■ **Task statement**
Print the lines of the data, starting with the first, up to and including the line where "CAMP = Vector((0, 0, CAMH))" appears.

* START Record excerpts *

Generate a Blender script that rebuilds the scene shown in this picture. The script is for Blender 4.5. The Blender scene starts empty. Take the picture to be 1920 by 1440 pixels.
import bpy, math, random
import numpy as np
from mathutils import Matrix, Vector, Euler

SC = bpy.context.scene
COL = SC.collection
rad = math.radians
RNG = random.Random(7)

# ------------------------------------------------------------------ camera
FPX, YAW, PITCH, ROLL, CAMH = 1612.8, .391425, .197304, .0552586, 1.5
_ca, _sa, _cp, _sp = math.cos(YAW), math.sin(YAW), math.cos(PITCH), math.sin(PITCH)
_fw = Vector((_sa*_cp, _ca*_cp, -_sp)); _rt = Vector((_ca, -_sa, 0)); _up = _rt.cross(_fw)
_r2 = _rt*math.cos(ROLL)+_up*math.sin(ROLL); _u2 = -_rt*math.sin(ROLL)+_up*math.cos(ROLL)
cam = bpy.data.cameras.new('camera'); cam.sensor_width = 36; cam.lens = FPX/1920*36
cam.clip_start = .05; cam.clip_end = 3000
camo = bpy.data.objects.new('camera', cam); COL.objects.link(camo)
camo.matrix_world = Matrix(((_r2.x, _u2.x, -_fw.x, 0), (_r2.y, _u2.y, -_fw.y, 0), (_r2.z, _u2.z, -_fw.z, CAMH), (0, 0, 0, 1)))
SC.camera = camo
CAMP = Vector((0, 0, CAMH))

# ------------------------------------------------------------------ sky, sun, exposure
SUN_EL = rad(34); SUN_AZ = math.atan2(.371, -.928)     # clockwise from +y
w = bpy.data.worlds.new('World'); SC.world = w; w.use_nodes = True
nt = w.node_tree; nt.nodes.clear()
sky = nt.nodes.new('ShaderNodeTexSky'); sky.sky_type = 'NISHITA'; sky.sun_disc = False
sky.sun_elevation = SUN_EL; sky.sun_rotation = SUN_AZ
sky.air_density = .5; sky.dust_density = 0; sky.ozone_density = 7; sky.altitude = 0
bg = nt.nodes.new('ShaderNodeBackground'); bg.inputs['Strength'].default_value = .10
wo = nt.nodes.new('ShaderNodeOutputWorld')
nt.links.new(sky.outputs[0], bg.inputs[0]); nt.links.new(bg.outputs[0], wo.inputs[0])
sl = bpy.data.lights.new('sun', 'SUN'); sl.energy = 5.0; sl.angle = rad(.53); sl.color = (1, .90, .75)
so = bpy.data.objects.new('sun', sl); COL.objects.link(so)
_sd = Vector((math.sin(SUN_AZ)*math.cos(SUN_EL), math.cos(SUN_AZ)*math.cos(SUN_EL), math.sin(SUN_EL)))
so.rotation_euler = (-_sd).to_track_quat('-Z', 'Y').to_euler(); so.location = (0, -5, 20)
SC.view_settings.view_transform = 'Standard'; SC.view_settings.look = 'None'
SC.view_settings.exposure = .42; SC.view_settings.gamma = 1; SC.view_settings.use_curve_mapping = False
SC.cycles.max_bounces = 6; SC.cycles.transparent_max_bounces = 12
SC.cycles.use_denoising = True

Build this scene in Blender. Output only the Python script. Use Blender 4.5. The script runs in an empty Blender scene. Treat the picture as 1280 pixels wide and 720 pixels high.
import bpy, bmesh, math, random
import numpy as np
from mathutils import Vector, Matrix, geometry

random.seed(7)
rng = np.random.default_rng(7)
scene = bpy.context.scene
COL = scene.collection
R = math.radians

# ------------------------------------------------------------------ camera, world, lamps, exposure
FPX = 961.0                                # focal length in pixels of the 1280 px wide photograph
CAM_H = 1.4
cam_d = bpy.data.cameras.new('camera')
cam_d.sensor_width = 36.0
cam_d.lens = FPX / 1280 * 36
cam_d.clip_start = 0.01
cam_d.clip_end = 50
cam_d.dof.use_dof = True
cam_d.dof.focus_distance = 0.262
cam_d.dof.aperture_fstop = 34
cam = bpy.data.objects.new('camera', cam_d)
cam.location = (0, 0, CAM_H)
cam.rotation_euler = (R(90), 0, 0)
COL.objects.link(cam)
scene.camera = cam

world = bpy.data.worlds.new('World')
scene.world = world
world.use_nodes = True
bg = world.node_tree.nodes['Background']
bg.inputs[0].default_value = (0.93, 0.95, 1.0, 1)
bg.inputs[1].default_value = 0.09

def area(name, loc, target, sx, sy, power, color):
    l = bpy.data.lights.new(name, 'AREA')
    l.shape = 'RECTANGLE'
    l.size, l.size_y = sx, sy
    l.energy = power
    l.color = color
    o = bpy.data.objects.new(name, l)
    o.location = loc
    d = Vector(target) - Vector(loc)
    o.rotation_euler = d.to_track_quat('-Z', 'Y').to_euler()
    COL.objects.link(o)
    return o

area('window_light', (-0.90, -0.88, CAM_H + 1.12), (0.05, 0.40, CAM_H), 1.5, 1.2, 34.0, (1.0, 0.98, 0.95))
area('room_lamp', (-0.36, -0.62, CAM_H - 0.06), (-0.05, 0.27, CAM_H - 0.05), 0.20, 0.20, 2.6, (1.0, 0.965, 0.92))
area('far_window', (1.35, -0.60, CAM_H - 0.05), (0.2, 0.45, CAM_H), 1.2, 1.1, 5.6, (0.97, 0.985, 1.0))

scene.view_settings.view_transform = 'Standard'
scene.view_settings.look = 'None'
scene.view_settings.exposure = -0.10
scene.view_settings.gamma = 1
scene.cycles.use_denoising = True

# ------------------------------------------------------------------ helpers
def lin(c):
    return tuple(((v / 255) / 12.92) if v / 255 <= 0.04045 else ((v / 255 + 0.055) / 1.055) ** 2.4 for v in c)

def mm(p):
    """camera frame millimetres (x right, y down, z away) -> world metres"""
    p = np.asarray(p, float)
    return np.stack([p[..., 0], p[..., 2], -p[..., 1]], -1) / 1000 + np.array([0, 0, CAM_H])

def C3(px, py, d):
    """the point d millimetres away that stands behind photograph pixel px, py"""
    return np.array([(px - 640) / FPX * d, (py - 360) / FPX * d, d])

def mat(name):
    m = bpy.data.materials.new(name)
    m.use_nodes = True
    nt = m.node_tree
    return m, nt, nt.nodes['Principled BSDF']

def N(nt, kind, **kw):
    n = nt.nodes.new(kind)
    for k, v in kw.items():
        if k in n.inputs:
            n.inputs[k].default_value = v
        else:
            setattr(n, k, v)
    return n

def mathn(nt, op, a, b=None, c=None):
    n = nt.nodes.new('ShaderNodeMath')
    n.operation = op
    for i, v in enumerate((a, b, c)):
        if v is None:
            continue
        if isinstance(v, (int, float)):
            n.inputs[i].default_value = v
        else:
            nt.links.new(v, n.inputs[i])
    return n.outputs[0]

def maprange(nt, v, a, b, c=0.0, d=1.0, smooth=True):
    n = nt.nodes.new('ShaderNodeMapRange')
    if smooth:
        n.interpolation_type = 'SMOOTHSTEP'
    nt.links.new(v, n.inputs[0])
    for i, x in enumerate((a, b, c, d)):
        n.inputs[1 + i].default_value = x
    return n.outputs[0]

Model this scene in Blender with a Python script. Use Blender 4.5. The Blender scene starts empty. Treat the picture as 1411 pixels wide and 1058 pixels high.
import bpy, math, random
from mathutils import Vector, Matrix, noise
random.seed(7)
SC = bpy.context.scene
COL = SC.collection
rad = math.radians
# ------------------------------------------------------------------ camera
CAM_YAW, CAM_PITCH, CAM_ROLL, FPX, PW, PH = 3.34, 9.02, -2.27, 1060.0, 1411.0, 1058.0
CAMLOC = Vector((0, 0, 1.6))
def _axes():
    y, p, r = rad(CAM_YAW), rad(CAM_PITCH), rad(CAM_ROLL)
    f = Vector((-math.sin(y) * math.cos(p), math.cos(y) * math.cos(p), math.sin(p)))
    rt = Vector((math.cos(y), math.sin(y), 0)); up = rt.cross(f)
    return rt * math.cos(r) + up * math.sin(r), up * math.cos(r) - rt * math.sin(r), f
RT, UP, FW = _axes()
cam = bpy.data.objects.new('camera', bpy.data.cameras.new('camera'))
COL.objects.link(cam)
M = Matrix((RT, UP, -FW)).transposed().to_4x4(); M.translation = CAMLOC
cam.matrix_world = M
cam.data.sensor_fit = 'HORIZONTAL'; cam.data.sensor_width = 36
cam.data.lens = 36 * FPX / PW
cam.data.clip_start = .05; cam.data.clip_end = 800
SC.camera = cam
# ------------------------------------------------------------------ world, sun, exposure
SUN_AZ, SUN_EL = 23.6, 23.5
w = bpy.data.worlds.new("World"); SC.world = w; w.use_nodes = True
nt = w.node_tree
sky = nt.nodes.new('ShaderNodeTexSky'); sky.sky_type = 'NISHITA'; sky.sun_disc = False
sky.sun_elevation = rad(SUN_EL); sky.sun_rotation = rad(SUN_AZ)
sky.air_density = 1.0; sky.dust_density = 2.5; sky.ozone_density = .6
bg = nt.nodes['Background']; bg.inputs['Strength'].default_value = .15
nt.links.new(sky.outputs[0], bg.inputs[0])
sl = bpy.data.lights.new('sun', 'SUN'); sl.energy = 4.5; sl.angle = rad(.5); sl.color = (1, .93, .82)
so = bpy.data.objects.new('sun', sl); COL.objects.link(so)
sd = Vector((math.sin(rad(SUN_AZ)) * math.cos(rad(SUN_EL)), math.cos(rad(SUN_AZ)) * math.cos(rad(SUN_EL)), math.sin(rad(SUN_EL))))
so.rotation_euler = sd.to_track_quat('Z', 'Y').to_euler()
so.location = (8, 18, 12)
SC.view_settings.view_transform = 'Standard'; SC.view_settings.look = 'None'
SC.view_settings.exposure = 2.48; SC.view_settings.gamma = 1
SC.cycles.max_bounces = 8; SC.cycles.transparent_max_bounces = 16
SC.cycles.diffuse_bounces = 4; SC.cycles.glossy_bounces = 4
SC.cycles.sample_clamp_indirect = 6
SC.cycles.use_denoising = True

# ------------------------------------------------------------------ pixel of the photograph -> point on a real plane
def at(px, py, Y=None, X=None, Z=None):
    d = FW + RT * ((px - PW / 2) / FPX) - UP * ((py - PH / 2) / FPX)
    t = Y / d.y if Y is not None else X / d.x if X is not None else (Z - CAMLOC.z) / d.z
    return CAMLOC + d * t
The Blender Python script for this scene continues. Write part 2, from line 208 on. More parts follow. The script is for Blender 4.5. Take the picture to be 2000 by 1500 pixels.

* END Record excerpts *

■ **Response to the task**
Generate a Blender script that rebuilds the scene shown in this picture. The script is for Blender 4.5. The Blender scene starts empty. Take the picture to be 1920 by 1440 pixels.
import bpy, math, random
import numpy as np
from mathutils import Matrix, Vector, Euler

SC = bpy.context.scene
COL = SC.collection
rad = math.radians
RNG = random.Random(7)

# ------------------------------------------------------------------ camera
FPX, YAW, PITCH, ROLL, CAMH = 1612.8, .391425, .197304, .0552586, 1.5
_ca, _sa, _cp, _sp = math.cos(YAW), math.sin(YAW), math.cos(PITCH), math.sin(PITCH)
_fw = Vector((_sa*_cp, _ca*_cp, -_sp)); _rt = Vector((_ca, -_sa, 0)); _up = _rt.cross(_fw)
_r2 = _rt*math.cos(ROLL)+_up*math.sin(ROLL); _u2 = -_rt*math.sin(ROLL)+_up*math.cos(ROLL)
cam = bpy.data.cameras.new('camera'); cam.sensor_width = 36; cam.lens = FPX/1920*36
cam.clip_start = .05; cam.clip_end = 3000
camo = bpy.data.objects.new('camera', cam); COL.objects.link(camo)
camo.matrix_world = Matrix(((_r2.x, _u2.x, -_fw.x, 0), (_r2.y, _u2.y, -_fw.y, 0), (_r2.z, _u2.z, -_fw.z, CAMH), (0, 0, 0, 1)))
SC.camera = camo
CAMP = Vector((0, 0, CAMH))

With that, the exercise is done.